La Citroën DS 21 Palm Beach estimée entre 400 et 600 000 euros (!!) n’a pas trouvé preneur tout comme la sublime Aston Martin DB4 série V (la toute dernière, celle qui ressemble trait pour trait à la DB5 de notre agent secret préféré). Une des grandes vedettes de la vente avec la Maserati A6GSC/53 Spyder à 2 445 600€ n’a pas trop déçu, bien que sous son estimation initiale comme de nombreux lots des trois maisons. La version carrossée en coupé est quant à elle restée sans enchère suffisante pour changer de main.
Artucurial réalise tout de même un beau coup avec le record du monde pour une Bugatti Type 57 Atalante à 2 903 200€, la version la plus désirable de la 57 si on occulte la SC Atlantic qui trône seule tout la haut. Beau coup également pour la Porsche 904 GTS qui avait l’honneur de la couverture de la vente à 1 873 600€.

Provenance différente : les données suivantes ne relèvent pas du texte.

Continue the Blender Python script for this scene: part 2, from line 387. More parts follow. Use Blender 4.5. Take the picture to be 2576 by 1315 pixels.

On finit par une petite française bien de chez nous, une Renault Clio partie à plus de 41 000€. Cher? Un peu peut être mais il s’agit d’une version Williams, encensée depuis plus de 20 ans par la critique auto pour son caractère, châssis #001 livré à Bernard Dudot. Un pedigree qui explique probablement le prix payé.
Evidemment, bien d’autres lots ont trouvé preneurs la semaine dernière, cette sélection toute personnelle s’arrête ici. N’hésitez pas à nous faire part de vos propres coups de coeur durant cette car week parisienne !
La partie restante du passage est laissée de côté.